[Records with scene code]
════════

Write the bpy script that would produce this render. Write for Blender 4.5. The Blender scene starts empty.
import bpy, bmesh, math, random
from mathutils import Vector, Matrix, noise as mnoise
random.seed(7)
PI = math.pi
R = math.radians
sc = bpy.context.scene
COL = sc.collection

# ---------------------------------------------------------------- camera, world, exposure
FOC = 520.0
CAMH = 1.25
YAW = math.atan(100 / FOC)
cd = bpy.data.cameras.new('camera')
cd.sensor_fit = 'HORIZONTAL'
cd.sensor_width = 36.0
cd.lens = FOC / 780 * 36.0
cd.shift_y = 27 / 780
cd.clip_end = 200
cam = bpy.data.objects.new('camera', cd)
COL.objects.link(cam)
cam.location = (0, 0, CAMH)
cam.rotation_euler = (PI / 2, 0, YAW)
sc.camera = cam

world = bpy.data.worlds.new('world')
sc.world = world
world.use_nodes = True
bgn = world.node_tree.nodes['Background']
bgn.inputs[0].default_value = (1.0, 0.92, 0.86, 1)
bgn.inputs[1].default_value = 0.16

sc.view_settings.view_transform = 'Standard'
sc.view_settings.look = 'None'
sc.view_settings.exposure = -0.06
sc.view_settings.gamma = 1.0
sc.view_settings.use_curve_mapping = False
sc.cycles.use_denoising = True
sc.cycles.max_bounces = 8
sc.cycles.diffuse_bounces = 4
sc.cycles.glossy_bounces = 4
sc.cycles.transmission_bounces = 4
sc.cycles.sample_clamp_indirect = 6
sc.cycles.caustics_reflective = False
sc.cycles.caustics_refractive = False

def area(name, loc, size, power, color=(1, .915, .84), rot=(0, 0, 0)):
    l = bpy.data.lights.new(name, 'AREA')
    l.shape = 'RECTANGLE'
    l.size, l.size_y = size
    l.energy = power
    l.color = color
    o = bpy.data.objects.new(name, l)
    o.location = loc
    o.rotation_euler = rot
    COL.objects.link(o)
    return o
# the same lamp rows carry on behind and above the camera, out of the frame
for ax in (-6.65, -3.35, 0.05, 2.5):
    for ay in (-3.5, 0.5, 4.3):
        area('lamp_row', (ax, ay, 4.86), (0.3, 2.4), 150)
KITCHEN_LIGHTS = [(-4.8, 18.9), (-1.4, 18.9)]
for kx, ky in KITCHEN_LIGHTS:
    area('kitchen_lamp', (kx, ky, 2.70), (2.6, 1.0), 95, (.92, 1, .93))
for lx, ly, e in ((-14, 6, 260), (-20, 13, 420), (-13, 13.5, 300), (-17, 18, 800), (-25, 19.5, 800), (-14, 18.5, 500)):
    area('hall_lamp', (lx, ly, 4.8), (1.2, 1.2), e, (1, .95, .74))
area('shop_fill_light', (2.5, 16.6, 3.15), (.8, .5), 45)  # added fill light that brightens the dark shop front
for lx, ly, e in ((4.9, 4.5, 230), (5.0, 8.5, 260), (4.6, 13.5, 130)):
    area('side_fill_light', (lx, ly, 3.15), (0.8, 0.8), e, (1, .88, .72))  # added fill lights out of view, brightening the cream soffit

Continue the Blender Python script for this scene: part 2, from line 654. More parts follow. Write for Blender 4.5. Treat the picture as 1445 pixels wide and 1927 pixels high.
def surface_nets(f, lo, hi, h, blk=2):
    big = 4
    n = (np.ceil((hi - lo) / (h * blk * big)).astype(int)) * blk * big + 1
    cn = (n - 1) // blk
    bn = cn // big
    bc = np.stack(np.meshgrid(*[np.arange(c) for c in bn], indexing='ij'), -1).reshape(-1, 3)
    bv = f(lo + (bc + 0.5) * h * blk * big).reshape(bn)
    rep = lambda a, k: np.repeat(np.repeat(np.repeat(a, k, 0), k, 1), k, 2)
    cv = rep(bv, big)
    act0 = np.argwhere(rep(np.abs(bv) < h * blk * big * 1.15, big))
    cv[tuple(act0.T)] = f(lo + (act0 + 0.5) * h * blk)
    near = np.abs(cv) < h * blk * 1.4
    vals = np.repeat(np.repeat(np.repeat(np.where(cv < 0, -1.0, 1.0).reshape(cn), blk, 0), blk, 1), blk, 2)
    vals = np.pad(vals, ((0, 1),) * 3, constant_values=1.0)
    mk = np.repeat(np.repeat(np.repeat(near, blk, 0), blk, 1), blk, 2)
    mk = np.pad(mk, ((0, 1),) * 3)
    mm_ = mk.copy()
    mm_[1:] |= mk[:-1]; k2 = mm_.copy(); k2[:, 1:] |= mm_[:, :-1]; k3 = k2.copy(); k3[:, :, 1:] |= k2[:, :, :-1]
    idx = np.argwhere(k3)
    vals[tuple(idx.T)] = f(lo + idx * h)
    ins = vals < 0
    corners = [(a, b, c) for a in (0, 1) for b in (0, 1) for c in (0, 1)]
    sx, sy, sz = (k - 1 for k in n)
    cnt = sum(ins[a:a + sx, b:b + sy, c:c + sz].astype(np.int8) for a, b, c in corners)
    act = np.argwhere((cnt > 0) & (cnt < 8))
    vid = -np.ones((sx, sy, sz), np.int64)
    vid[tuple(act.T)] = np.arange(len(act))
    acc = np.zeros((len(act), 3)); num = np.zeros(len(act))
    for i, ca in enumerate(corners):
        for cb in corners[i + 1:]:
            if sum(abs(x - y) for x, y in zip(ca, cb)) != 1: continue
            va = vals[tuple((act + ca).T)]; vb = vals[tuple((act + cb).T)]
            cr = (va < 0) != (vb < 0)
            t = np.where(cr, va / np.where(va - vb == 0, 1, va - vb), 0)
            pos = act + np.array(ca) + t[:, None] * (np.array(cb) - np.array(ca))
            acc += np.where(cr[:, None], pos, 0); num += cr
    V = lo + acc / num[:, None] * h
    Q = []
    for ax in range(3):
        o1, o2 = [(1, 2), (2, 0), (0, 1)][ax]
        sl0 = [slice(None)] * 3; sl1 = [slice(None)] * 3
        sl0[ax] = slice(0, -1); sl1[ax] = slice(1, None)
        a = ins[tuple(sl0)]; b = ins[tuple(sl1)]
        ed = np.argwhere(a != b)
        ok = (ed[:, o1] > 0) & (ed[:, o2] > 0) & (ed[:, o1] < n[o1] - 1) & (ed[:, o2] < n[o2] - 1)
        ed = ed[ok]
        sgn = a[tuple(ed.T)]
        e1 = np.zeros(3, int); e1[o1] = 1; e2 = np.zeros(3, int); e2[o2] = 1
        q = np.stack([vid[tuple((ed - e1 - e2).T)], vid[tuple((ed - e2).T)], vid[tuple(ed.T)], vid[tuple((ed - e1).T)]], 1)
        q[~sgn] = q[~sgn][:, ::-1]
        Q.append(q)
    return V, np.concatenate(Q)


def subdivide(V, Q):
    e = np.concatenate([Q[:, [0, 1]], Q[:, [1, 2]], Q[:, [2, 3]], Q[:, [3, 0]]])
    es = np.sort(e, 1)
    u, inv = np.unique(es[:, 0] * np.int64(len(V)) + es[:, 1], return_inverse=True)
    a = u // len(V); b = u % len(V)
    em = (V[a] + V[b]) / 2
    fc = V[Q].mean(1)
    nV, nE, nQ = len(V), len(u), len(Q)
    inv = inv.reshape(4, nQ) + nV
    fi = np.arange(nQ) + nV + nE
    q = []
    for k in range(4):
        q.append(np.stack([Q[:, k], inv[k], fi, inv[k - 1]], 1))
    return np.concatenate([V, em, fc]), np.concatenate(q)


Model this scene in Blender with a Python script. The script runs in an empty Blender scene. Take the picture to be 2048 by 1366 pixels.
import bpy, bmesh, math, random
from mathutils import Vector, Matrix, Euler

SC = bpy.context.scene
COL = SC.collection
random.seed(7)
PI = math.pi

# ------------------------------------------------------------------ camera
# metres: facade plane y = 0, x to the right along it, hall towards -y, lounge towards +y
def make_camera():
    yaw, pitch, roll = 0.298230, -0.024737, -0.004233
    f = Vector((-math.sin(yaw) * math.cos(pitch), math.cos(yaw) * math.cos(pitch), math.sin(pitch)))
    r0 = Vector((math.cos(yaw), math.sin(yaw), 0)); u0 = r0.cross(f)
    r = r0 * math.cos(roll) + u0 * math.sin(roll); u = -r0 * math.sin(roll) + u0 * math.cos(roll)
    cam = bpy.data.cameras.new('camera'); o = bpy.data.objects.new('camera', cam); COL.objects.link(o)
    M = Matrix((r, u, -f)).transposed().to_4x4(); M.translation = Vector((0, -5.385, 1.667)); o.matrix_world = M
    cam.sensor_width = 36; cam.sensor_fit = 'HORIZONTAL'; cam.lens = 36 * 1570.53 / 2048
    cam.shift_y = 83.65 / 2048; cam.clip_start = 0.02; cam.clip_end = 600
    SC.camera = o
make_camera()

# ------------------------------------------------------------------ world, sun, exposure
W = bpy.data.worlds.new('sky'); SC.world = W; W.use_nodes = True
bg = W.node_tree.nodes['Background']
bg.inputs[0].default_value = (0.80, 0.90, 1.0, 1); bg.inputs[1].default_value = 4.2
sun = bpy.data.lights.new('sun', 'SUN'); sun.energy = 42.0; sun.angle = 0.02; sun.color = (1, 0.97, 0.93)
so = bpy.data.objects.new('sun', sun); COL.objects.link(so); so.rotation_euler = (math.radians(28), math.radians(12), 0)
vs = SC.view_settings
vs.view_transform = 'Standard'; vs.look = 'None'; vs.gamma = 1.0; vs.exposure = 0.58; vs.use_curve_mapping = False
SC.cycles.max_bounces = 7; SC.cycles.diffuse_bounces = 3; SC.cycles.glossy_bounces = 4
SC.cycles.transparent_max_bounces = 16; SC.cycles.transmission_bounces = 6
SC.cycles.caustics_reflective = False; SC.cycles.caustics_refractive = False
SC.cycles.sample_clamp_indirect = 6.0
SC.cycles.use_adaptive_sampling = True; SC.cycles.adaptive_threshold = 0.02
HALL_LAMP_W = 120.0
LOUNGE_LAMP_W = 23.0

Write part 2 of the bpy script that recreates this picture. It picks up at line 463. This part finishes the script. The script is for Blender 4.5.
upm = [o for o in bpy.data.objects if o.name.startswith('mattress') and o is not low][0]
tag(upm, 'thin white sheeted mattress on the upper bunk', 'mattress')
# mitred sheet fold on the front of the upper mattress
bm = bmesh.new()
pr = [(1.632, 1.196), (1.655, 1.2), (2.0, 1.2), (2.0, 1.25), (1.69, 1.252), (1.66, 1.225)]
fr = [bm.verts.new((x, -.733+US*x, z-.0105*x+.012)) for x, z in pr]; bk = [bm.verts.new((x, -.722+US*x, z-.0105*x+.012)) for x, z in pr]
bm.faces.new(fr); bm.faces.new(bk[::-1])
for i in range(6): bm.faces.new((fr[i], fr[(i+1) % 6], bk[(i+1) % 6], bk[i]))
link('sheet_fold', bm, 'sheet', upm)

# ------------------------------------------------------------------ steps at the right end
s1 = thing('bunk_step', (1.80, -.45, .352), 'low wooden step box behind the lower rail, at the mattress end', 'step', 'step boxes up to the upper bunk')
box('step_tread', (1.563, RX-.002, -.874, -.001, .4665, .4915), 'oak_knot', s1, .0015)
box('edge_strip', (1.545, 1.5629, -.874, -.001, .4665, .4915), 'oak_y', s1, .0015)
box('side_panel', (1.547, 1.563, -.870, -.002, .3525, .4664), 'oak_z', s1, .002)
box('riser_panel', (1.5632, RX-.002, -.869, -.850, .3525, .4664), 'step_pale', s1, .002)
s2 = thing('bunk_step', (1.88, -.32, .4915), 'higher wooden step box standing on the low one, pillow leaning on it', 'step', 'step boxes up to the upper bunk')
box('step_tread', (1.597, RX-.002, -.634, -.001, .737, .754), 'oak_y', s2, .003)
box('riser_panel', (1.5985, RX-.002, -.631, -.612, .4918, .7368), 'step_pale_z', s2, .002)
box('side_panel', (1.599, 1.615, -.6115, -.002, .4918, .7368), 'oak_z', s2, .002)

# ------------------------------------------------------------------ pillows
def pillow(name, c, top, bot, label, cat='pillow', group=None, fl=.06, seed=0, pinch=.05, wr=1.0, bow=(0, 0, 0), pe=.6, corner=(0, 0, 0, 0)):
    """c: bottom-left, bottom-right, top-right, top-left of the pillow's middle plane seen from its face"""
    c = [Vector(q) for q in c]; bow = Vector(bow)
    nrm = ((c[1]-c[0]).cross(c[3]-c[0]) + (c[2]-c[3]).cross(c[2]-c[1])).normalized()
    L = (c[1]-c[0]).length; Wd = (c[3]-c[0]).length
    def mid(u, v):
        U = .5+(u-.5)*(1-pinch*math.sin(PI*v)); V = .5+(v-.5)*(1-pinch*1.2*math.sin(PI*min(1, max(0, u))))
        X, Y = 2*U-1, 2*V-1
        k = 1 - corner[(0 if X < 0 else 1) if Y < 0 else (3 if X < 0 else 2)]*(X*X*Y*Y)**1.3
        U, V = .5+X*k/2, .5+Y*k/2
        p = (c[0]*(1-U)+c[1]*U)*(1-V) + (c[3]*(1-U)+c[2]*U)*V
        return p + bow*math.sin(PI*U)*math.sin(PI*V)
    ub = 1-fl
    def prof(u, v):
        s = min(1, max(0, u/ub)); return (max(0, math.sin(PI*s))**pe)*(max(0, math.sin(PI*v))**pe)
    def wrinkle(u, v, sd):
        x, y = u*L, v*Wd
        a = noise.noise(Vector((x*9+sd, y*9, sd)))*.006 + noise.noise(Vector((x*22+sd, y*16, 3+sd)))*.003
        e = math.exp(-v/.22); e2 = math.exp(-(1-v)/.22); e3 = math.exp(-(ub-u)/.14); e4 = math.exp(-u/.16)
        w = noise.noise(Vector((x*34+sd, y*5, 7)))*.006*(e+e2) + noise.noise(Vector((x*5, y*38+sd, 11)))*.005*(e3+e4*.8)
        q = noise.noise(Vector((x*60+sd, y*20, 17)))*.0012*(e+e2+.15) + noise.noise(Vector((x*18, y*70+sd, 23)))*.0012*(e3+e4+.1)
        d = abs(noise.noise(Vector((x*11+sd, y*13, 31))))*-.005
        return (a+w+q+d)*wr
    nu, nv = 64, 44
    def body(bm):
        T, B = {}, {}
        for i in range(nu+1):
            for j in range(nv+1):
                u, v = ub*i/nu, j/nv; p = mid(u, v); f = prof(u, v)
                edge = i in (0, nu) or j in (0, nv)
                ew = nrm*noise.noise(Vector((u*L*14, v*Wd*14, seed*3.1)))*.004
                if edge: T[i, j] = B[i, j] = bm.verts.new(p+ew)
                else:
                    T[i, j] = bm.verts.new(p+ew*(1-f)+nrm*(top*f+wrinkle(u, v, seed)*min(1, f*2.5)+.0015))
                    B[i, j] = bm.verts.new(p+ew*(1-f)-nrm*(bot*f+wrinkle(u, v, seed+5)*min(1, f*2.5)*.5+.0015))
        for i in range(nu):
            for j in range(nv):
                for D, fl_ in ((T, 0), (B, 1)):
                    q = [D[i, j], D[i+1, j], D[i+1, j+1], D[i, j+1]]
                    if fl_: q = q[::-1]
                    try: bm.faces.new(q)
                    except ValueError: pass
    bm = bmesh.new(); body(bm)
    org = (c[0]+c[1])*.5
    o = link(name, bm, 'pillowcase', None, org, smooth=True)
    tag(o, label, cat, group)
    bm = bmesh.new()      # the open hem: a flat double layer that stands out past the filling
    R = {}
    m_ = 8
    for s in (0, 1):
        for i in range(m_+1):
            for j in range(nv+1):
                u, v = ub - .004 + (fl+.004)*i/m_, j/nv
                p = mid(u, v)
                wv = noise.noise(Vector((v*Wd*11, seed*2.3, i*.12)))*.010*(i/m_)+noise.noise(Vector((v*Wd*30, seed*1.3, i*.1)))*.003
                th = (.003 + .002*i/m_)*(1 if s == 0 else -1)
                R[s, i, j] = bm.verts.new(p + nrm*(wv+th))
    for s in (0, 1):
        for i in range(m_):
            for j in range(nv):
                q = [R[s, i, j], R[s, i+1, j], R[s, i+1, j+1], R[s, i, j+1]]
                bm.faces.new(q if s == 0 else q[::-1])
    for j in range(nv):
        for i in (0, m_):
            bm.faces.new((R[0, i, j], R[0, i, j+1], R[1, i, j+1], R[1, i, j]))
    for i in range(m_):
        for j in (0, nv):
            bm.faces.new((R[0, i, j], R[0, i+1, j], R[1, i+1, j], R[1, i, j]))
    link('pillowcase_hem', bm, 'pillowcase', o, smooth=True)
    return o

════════

AIM OF THE TASK
Compute how many lines include the string "empty", then give that number by itself.

TASK ANSWER
2